Output the full listing below exactly as it reads, and skip anything that is a picture.

┌─ DATA SHOWN

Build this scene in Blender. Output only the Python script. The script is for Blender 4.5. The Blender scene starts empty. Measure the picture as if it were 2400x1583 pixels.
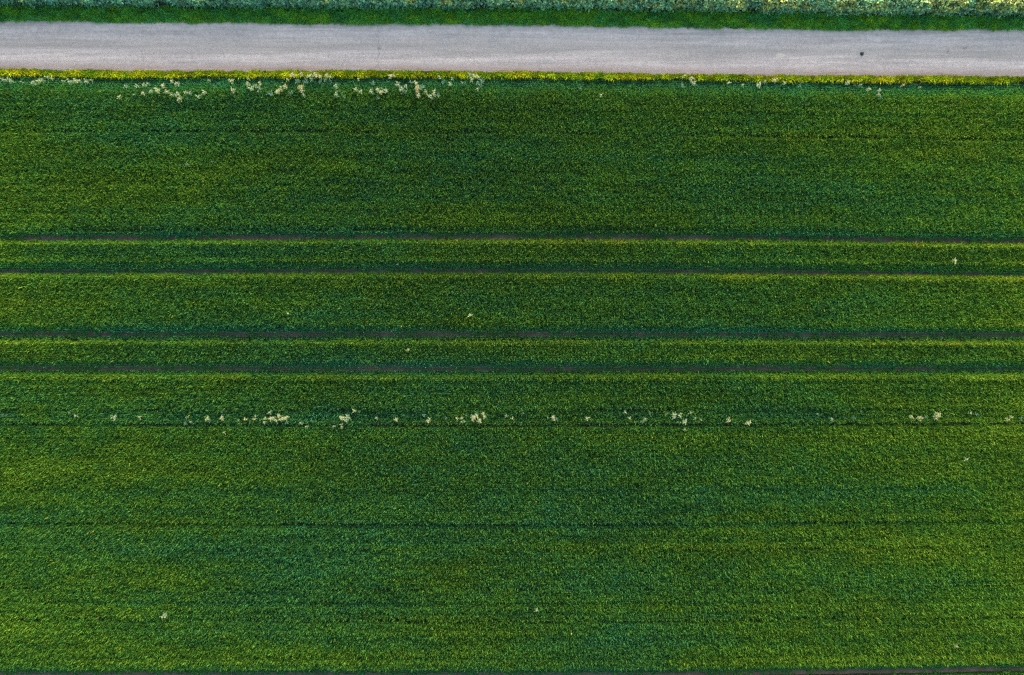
import bpy, math, random
import numpy as np
from mathutils import Vector, Matrix
R = math.radians
rng = np.random.default_rng(11)
NVAR = 4
random.seed(5)
SC = bpy.context.scene
COL = SC.collection

# ------------------------------------------------------------------ layout
# Everything is in metres.  The survey of the place is kept in photo pixels (40 px to a metre on the ground).
PXM = 40.0
H = 40.0                       # camera height
def wx(px): return (np.asarray(px, dtype=float) - 1200.0) / PXM
def wy(py): return (791.5 - np.asarray(py, dtype=float)) / PXM

XS = np.array([-400, 0, 300, 600, 900, 1200, 1500, 1800, 2100, 2400, 2800], float)
CUR = {  # canonical v : y of the line at every XS
    -400: [-400] * 11,
    30:   [14, 19, 22, 25, 27, 27, 33, 38, 42, 43, 44],
    62:   [50, 52, 54, 57.5, 58.5, 60, 65, 70.5, 73, 72, 72],
    171:  [162, 163, 169, 168, 168.5, 170, 175, 179, 181, 182, 182],
    195:  [186, 187, 192, 190, 190, 191, 195, 199, 202, 204, 205],
    310:  [303, 305, 305, 305, 307, 308, 313, 318, 321, 325, 327],
    560:  [561, 560, 559.5, 558.5, 557, 556.5, 557, 559.5, 563.5, 567.5, 570],
    637:  [637, 637, 638, 637, 636, 636, 636.5, 638.5, 641, 644, 646],
    784:  [783, 783.5, 783.5, 784, 783, 783, 783.5, 785, 785.5, 786, 787],
    862:  [861, 862, 862.5, 862.5, 863, 863, 863, 863, 863, 863, 863],
    997:  [996, 997, 997, 998, 999, 999, 998, 997, 996, 995, 994],
    1227: [1223, 1225, 1226, 1228, 1229, 1229, 1228, 1225, 1222, 1219, 1217],
    1454: [1450, 1452, 1454, 1456, 1457, 1457, 1456, 1453, 1449, 1446, 1443],
    1581: [1579, 1580, 1580, 1580.5, 1581, 1581, 1580, 1575, 1571, 1565, 1560],
    2600: [2600] * 11,
}
VK = np.array(sorted(CUR), float)
YK = np.array([CUR[int(k)] for k in VK])           # K x 11
XF = np.linspace(-400, 2800, 321)
YF = np.array([np.interp(XF, XS, row) for row in YK])
for _ in range(30):
    YF[:, 1:-1] = 0.25 * YF[:, :-2] + 0.5 * YF[:, 1:-1] + 0.25 * YF[:, 2:]

def v2y(px, v):
    """canonical v (px) at photo column px -> photo row, along the slightly bent lines"""
    px = np.asarray(px, float); v = np.asarray(v, float)
    px, v = np.broadcast_arrays(px, v)
    j = np.clip(np.searchsorted(VK, v, side='right') - 1, 0, len(VK) - 2)
    fx = np.clip((px + 400) / 10.0, 0, 319.999); i = fx.astype(int); t = fx - i
    a = YF[j, i] * (1 - t) + YF[j, i + 1] * t
    b = YF[j + 1, i] * (1 - t) + YF[j + 1, i + 1] * t
    s = (v - VK[j]) / (VK[j + 1] - VK[j])
    return a * (1 - s) + b * s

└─

* TASK SOLUTION
Build this scene in Blender. Output only the Python script. The script is for Blender 4.5. The Blender scene starts empty. Measure the picture as if it were 2400x1583 pixels.
import bpy, math, random
import numpy as np
from mathutils import Vector, Matrix
R = math.radians
rng = np.random.default_rng(11)
NVAR = 4
random.seed(5)
SC = bpy.context.scene
COL = SC.collection

# ------------------------------------------------------------------ layout
# Everything is in metres.  The survey of the place is kept in photo pixels (40 px to a metre on the ground).
PXM = 40.0
H = 40.0                       # camera height
def wx(px): return (np.asarray(px, dtype=float) - 1200.0) / PXM
def wy(py): return (791.5 - np.asarray(py, dtype=float)) / PXM

XS = np.array([-400, 0, 300, 600, 900, 1200, 1500, 1800, 2100, 2400, 2800], float)
CUR = {  # canonical v : y of the line at every XS
    -400: [-400] * 11,
    30:   [14, 19, 22, 25, 27, 27, 33, 38, 42, 43, 44],
    62:   [50, 52, 54, 57.5, 58.5, 60, 65, 70.5, 73, 72, 72],
    171:  [162, 163, 169, 168, 168.5, 170, 175, 179, 181, 182, 182],
    195:  [186, 187, 192, 190, 190, 191, 195, 199, 202, 204, 205],
    310:  [303, 305, 305, 305, 307, 308, 313, 318, 321, 325, 327],
    560:  [561, 560, 559.5, 558.5, 557, 556.5, 557, 559.5, 563.5, 567.5, 570],
    637:  [637, 637, 638, 637, 636, 636, 636.5, 638.5, 641, 644, 646],
    784:  [783, 783.5, 783.5, 784, 783, 783, 783.5, 785, 785.5, 786, 787],
    862:  [861, 862, 862.5, 862.5, 863, 863, 863, 863, 863, 863, 863],
    997:  [996, 997, 997, 998, 999, 999, 998, 997, 996, 995, 994],
    1227: [1223, 1225, 1226, 1228, 1229, 1229, 1228, 1225, 1222, 1219, 1217],
    1454: [1450, 1452, 1454, 1456, 1457, 1457, 1456, 1453, 1449, 1446, 1443],
    1581: [1579, 1580, 1580, 1580.5, 1581, 1581, 1580, 1575, 1571, 1565, 1560],
    2600: [2600] * 11,
}
VK = np.array(sorted(CUR), float)
YK = np.array([CUR[int(k)] for k in VK])           # K x 11
XF = np.linspace(-400, 2800, 321)
YF = np.array([np.interp(XF, XS, row) for row in YK])
for _ in range(30):
    YF[:, 1:-1] = 0.25 * YF[:, :-2] + 0.5 * YF[:, 1:-1] + 0.25 * YF[:, 2:]

def v2y(px, v):
    """canonical v (px) at photo column px -> photo row, along the slightly bent lines"""
    px = np.asarray(px, float); v = np.asarray(v, float)
    px, v = np.broadcast_arrays(px, v)
    j = np.clip(np.searchsorted(VK, v, side='right') - 1, 0, len(VK) - 2)
    fx = np.clip((px + 400) / 10.0, 0, 319.999); i = fx.astype(int); t = fx - i
    a = YF[j, i] * (1 - t) + YF[j, i + 1] * t
    b = YF[j + 1, i] * (1 - t) + YF[j + 1, i + 1] * t
    s = (v - VK[j]) / (VK[j + 1] - VK[j])
    return a * (1 - s) + b * s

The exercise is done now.